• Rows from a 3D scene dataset
----------------------------------------

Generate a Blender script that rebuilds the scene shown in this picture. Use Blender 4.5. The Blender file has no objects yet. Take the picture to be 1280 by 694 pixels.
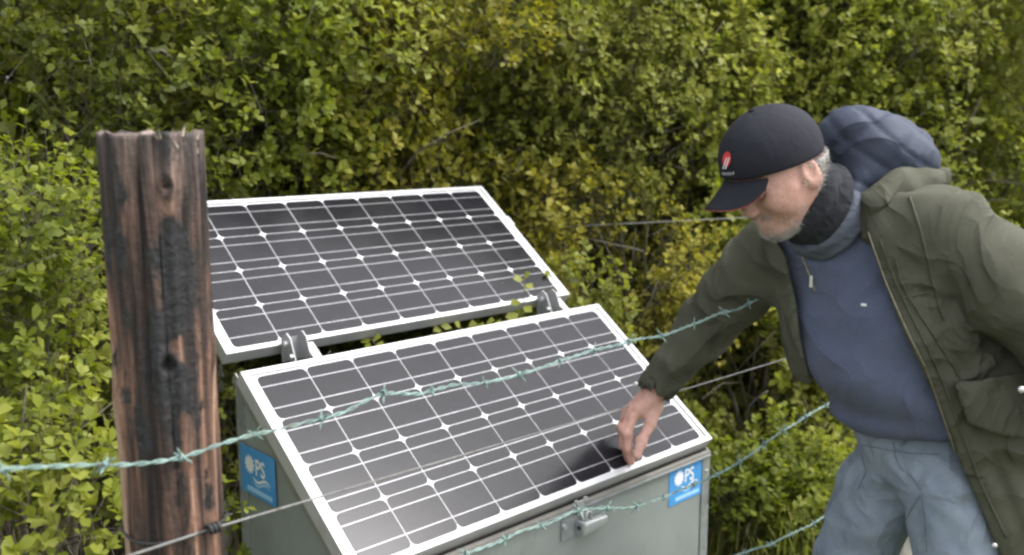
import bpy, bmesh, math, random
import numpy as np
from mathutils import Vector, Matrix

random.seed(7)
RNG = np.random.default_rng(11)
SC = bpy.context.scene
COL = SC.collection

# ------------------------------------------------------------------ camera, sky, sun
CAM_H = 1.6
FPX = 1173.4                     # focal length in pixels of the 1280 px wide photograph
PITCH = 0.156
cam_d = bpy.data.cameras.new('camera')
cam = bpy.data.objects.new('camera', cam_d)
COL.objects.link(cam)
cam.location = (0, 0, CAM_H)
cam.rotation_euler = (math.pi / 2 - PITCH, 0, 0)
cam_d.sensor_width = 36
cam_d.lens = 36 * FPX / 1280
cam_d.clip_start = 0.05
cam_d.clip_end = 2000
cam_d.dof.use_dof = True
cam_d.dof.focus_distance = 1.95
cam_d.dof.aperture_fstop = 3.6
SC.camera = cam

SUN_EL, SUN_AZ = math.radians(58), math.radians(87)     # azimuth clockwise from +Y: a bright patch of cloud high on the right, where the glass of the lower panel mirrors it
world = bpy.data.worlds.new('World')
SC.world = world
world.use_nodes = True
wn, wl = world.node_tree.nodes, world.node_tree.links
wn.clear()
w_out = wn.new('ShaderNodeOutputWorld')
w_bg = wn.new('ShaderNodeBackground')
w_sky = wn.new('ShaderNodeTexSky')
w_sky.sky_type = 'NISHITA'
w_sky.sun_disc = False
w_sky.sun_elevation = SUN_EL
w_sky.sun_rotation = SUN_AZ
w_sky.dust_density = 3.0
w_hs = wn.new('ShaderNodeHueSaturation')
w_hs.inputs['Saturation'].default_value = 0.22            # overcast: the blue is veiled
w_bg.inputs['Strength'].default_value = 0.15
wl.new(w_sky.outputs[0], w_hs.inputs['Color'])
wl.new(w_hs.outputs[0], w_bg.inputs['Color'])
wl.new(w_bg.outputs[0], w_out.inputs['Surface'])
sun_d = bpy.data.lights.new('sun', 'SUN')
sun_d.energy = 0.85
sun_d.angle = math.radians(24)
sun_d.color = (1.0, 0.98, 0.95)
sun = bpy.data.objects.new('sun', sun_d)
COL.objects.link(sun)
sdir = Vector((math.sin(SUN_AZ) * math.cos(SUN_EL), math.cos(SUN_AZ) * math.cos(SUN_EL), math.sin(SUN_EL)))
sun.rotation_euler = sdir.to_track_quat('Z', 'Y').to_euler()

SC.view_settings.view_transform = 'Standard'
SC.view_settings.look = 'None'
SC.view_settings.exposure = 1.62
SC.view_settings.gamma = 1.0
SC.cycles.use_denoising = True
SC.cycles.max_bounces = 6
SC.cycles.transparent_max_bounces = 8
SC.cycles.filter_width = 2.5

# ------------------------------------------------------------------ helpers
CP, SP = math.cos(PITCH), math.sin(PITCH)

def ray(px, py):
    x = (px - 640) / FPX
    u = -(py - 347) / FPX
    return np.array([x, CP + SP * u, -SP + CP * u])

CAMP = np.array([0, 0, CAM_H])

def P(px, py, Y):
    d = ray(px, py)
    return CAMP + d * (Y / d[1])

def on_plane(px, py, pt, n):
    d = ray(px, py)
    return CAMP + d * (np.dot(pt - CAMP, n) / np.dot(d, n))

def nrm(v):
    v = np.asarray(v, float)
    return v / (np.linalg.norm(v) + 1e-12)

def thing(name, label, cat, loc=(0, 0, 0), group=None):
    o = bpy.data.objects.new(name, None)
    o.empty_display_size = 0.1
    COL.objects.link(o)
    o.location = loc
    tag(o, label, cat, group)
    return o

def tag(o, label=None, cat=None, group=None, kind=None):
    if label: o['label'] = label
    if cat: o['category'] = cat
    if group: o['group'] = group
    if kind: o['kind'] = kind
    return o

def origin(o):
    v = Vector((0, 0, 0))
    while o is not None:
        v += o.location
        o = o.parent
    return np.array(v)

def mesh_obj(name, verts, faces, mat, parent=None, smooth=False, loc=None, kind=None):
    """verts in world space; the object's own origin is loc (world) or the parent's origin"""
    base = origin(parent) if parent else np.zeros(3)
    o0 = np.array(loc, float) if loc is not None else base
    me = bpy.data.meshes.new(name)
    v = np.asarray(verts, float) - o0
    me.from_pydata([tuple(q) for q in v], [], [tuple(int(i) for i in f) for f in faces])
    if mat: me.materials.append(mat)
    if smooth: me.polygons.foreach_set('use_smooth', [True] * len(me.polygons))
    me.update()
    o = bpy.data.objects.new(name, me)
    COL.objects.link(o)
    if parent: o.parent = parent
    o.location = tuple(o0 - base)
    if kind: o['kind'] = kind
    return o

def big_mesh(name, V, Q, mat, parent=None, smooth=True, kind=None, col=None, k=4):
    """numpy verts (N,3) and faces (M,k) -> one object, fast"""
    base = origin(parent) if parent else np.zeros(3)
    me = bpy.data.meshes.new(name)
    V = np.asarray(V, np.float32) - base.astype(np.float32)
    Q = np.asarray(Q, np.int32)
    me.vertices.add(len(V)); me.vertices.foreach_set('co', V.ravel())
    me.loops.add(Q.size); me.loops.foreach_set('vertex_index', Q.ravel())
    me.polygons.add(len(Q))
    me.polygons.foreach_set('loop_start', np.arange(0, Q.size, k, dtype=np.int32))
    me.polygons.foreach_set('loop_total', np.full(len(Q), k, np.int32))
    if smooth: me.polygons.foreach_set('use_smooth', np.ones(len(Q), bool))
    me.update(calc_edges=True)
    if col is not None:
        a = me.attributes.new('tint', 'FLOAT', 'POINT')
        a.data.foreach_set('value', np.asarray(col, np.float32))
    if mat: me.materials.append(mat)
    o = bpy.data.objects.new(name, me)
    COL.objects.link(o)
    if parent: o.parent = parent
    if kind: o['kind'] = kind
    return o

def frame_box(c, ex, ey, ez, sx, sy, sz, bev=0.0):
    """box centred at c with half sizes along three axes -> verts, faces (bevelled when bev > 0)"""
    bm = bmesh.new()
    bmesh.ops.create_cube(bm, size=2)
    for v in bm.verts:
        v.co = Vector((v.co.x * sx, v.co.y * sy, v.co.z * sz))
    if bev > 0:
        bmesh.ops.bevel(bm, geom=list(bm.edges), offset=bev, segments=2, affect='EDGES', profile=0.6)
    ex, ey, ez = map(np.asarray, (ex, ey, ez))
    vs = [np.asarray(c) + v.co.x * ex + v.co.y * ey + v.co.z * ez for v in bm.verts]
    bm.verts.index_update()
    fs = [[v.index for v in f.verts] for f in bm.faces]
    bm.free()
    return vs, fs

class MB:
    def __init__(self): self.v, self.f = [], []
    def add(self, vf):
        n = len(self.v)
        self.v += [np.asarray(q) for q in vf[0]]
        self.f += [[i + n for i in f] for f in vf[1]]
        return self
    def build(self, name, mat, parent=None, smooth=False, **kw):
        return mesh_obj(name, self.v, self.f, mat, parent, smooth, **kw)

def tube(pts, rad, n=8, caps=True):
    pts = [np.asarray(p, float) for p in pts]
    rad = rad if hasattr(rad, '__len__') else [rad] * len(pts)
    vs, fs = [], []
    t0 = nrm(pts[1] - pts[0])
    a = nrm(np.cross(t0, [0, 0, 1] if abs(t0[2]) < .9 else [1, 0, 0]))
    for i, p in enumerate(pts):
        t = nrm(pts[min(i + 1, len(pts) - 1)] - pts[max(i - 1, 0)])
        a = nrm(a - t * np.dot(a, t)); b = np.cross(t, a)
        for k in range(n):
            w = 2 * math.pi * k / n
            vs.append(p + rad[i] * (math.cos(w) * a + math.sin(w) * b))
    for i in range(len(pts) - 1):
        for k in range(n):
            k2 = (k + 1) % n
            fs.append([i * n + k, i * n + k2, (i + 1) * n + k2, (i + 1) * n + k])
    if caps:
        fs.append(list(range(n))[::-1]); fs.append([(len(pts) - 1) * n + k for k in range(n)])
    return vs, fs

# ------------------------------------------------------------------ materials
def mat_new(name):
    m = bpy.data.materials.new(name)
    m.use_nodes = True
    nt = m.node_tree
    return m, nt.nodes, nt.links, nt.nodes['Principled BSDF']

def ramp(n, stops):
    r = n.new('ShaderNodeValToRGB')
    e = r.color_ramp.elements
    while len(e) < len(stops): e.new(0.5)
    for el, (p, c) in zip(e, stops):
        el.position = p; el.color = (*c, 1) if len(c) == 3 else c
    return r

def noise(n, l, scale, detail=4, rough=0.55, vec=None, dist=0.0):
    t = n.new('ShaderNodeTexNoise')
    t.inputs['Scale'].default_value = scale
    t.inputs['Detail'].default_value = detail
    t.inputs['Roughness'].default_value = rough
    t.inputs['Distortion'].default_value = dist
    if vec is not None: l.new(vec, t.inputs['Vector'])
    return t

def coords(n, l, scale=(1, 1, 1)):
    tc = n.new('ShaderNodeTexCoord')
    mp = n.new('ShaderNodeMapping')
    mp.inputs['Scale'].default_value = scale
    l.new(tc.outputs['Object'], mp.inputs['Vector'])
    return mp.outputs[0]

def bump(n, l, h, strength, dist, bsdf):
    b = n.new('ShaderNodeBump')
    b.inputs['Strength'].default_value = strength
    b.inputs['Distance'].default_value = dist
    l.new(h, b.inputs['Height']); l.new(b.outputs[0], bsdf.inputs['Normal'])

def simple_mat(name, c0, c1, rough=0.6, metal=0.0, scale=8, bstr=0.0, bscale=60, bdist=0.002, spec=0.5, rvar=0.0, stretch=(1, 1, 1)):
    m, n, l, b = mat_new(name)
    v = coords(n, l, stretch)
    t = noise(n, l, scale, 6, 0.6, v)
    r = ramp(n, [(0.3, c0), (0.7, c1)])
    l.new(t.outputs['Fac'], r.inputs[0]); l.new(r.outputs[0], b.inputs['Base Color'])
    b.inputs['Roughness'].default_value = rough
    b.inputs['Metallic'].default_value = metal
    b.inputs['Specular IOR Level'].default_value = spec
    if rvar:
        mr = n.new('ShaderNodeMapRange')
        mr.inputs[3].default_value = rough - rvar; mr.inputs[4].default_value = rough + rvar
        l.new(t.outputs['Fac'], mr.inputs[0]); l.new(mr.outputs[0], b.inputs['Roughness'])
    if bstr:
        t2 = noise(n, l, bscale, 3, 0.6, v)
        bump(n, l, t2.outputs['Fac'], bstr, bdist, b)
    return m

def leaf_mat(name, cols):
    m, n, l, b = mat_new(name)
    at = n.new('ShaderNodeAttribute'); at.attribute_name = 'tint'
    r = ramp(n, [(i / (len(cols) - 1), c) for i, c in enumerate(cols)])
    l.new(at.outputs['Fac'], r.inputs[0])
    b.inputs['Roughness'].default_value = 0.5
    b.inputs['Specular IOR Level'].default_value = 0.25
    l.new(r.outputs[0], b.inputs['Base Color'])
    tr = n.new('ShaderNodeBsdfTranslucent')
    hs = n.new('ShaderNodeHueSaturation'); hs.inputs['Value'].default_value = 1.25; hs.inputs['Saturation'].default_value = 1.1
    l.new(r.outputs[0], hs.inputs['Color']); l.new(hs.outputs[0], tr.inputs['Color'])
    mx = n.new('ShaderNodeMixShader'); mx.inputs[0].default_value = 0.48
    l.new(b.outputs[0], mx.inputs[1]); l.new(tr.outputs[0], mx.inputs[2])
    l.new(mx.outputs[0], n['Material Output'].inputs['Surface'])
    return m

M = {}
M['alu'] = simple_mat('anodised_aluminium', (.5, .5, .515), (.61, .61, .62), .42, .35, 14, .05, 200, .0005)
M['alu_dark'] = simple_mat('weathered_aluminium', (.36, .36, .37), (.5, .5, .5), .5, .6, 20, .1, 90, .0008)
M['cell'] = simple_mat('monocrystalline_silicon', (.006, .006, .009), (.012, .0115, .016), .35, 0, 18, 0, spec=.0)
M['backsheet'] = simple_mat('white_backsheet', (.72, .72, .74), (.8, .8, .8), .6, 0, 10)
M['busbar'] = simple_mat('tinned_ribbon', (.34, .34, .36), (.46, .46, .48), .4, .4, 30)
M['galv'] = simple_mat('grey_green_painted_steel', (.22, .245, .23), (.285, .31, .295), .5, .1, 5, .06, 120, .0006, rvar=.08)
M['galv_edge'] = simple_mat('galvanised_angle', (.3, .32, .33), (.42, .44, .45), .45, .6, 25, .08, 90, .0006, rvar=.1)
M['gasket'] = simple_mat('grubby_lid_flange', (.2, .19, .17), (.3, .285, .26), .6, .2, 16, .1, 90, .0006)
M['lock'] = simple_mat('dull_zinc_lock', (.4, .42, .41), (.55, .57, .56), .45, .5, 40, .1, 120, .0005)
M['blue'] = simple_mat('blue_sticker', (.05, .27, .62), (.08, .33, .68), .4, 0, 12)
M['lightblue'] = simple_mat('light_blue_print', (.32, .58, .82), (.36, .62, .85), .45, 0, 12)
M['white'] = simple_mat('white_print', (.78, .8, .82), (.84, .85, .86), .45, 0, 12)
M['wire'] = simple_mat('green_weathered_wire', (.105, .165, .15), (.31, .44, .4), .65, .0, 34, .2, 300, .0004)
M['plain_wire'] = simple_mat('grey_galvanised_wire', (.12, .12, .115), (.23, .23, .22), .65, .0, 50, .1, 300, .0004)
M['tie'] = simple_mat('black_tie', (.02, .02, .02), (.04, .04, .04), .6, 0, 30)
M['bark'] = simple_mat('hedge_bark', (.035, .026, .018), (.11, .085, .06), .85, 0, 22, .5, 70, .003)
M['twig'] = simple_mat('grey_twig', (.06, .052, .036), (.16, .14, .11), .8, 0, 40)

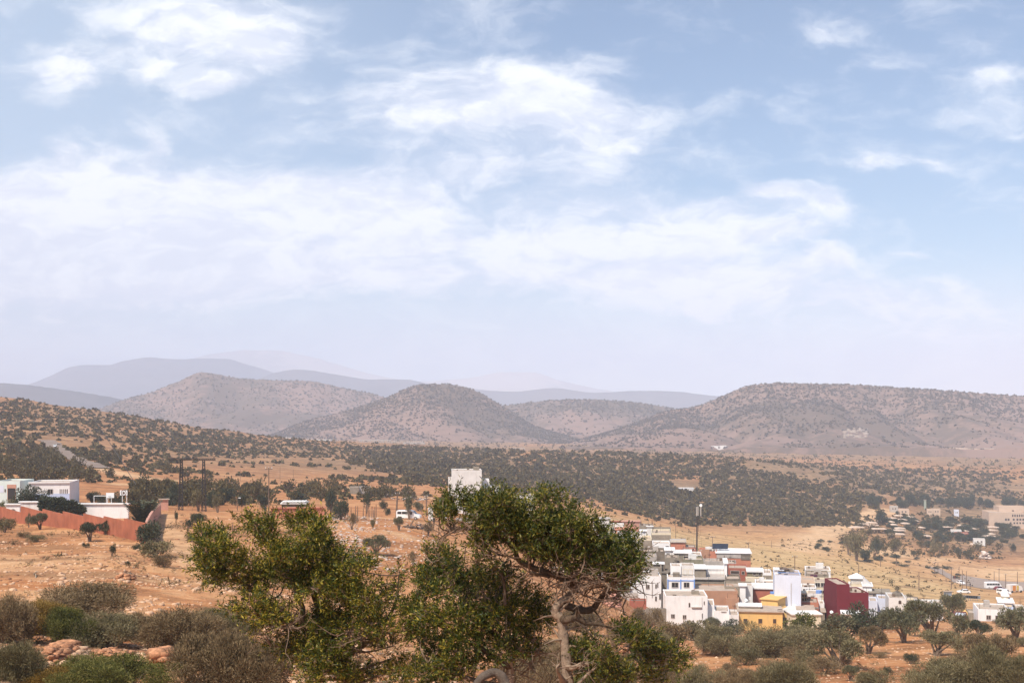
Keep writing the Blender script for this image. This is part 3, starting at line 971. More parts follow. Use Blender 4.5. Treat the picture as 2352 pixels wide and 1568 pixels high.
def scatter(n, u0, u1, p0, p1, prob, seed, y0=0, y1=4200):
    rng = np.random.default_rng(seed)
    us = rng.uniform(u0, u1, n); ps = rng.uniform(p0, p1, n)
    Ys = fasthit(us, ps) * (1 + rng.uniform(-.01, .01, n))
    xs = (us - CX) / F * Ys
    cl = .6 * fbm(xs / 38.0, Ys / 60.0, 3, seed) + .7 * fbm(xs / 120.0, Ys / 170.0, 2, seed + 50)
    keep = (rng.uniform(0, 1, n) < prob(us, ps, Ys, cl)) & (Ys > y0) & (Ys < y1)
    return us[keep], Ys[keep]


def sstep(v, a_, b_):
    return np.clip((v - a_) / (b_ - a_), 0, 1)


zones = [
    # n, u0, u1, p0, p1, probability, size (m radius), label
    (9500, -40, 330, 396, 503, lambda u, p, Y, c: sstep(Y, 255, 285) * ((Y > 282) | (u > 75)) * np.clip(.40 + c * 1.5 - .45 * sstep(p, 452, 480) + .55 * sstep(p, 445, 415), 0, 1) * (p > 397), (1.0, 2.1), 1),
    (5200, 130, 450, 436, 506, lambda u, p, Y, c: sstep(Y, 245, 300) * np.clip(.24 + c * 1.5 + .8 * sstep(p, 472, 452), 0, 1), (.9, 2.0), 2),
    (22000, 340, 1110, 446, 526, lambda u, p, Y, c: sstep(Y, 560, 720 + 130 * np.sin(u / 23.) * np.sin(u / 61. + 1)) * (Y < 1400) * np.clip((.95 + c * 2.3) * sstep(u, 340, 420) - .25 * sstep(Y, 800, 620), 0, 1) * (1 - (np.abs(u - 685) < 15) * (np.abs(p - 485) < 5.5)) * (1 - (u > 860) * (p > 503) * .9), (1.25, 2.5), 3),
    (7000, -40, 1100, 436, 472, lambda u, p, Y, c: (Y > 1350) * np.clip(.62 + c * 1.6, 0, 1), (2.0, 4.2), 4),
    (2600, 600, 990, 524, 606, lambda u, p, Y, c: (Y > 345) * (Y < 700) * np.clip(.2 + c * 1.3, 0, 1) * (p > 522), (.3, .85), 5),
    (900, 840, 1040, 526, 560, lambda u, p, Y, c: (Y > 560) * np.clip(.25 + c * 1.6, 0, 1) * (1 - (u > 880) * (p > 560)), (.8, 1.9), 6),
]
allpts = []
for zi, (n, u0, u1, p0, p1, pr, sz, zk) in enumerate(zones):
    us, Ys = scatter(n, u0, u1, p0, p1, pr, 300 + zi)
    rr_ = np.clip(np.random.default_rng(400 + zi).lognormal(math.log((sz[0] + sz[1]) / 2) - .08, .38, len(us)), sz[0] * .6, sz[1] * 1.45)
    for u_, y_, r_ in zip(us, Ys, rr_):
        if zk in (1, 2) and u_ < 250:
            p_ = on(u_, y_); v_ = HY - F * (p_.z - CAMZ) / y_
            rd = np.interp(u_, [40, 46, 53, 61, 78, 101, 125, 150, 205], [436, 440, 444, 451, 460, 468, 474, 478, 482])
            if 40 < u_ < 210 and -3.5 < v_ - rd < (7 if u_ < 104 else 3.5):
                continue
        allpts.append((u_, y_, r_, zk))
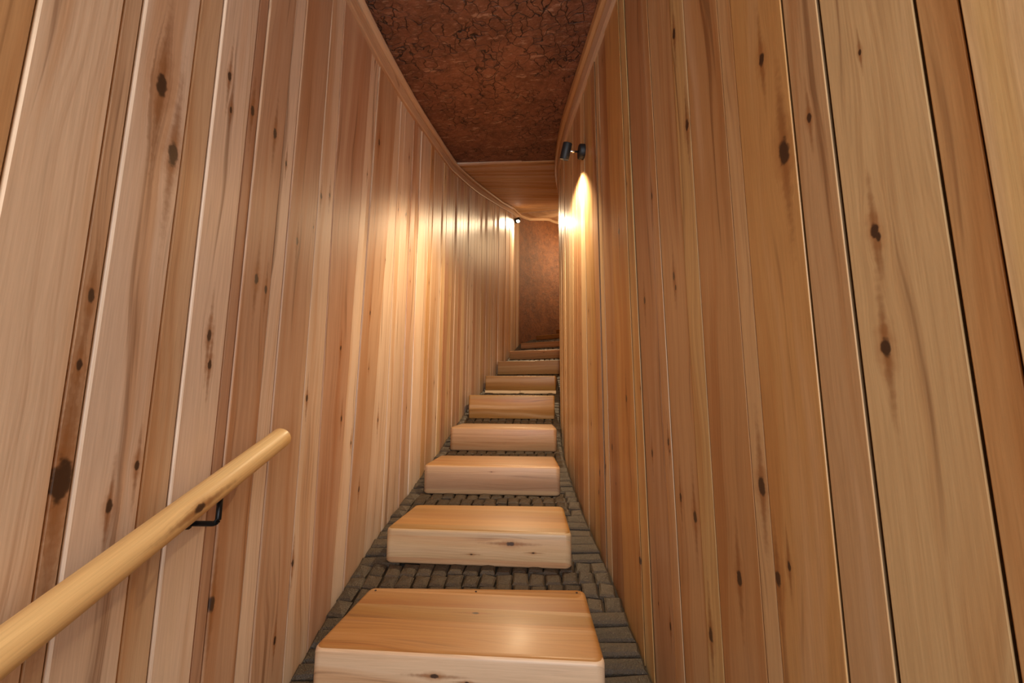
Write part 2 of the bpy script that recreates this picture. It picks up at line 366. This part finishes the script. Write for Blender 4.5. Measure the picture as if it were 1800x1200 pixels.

----------------------------------------

• Problem
The lines from the top of the data above through the one holding "SC.camera = cam" are to be repeated exactly, and only those, with no pictures.

• Solution for this problem
Generate a Blender script that rebuilds the scene shown in this picture. Use Blender 4.5. The Blender file has no objects yet. Take the picture to be 1280 by 694 pixels.
import bpy, bmesh, math, random
import numpy as np
from mathutils import Vector, Matrix

random.seed(7)
RNG = np.random.default_rng(11)
SC = bpy.context.scene
COL = SC.collection

# ------------------------------------------------------------------ camera, sky, sun
CAM_H = 1.6
FPX = 1173.4                     # focal length in pixels of the 1280 px wide photograph
PITCH = 0.156
cam_d = bpy.data.cameras.new('camera')
cam = bpy.data.objects.new('camera', cam_d)
COL.objects.link(cam)
cam.location = (0, 0, CAM_H)
cam.rotation_euler = (math.pi / 2 - PITCH, 0, 0)
cam_d.sensor_width = 36
cam_d.lens = 36 * FPX / 1280
cam_d.clip_start = 0.05
cam_d.clip_end = 2000
cam_d.dof.use_dof = True
cam_d.dof.focus_distance = 1.95
cam_d.dof.aperture_fstop = 3.6
SC.camera = cam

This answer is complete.